2009年にオバマ大統領に大統領職を譲って以来、ブッシュ元大統領はほとんど政治の表舞台には登場せず、もっぱら、退職後に始めた水彩画に没頭しています。最後に政治活動らしい活動をしたのは、弟のジェブ・ブッシュ元フロリダ州知事が2016年大統領選予備選に出馬した際にその活動を支援したのが最後です。そんなブッシュ元大統領がわざわざバイデン次期大統領に祝意を表する声明を公けにしたこと自体が珍しいわけですが、さらに興味深いのは、同じ声明の中でトランプ陣営に対し「選挙を頑張った」ことをねぎらう一方で「米国民は今回の選挙が本質的に公平で、その正直な結果が保たれ、結果は明確であることを信頼することができる」と、明確な根拠を示すことなく、票集計に不正があったことを示唆する発言を続けるトランプ大統領を明らかに強くけん制していることでした。

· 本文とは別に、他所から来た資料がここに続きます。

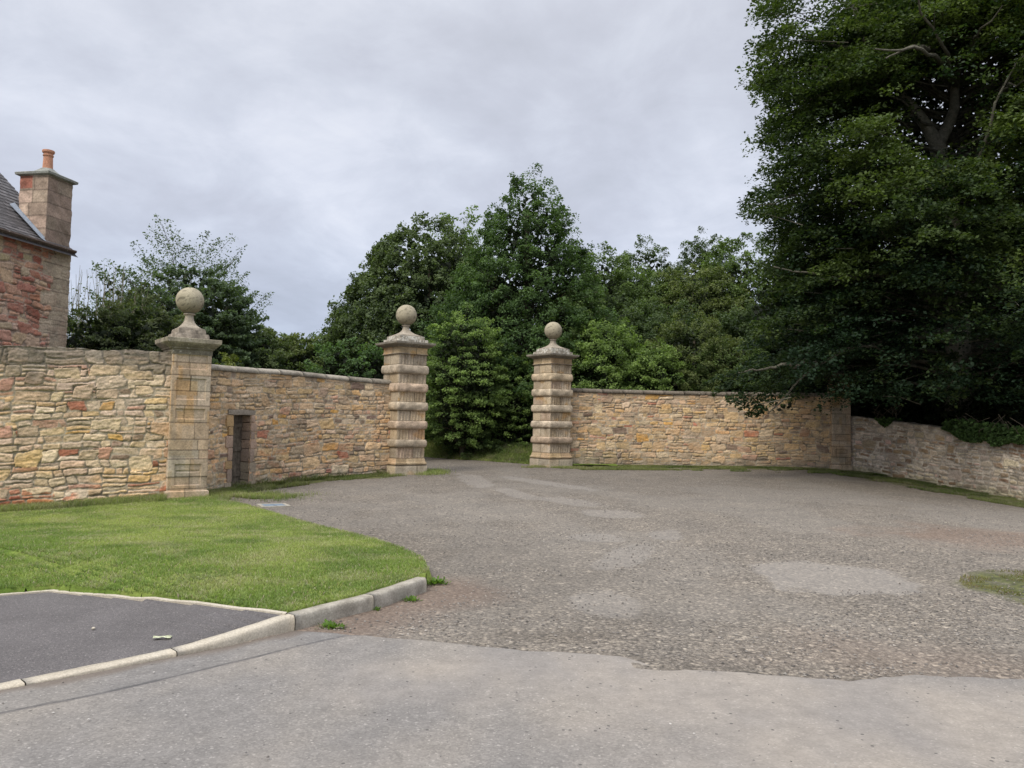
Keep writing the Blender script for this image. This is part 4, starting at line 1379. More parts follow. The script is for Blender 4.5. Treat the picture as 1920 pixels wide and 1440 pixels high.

ブッシュ元大統領自身も、2000年大統領選挙の際はアル・ゴア副大統領(当時)と大接戦となり、11月7日の投票日から1か月以上たった12月12日に、最後はフロリダ州の再集計命令に対する違憲判決を連邦最高裁が出したことで、わずか537票差によりフロリダ州で勝利、大統領当選に必要とされる選挙人270人よりたった一人だけ多い271人の選挙人を獲得して、ようやく当選を果たしました。この時、大統領選挙報道フォローの支援のため、1年ちょっと前に退職したばかりの在ワシントン日本大使館になぜか応援に駆り出されていた私。フロリダ州で一旦「ブッシュ当確」が出たと思ったら、その直後から「票の自動再集計(automatic recount)」という聞き慣れない言葉がメディアで飛び交い始め、その後にゴア陣営が敗北宣言を撤回。それから1週間は大使館の24時間体制ローテーションに組み込まれる寸前までいった記憶は、20年経った今もはっきりと残っています。

しかもブッシュ元大統領は一般有権者投票ではゴア副大統領(当時)に負けています。そんなブッシュ元大統領と違って、バイデン次期大統領は、4州を残してすでに選挙人279人を獲得。一般有権者投票(popular vote)数でもトランプ大統領を4百万票以上も上回っています。そんなブッシュ元大統領から出た日曜日の声明は「往生際が悪い」というメッセージを暗にトランプ大統領に送るだけでなく、そんなトランプ大統領を誰もたしなめようとしない現在の共和党指導部に対し暗に批判的メッセージが込められているようにも読めます。

このような中、最新のCNN報道では、トランプ陣営の中でも、トランプ大統領の息子二人とジュリアーニ元NY市長は、引き続き法廷闘争を続けることを主張している一方で、メラニア夫人や、義理の息子のジャレッド・クシュナーは、「プロセスには納得できなくても、結果は受け入れるべきだ」と主張している様子。果たして、トランプ大統領が現実を受け入れて「敗北宣言」を出す日は来るのでしょうか。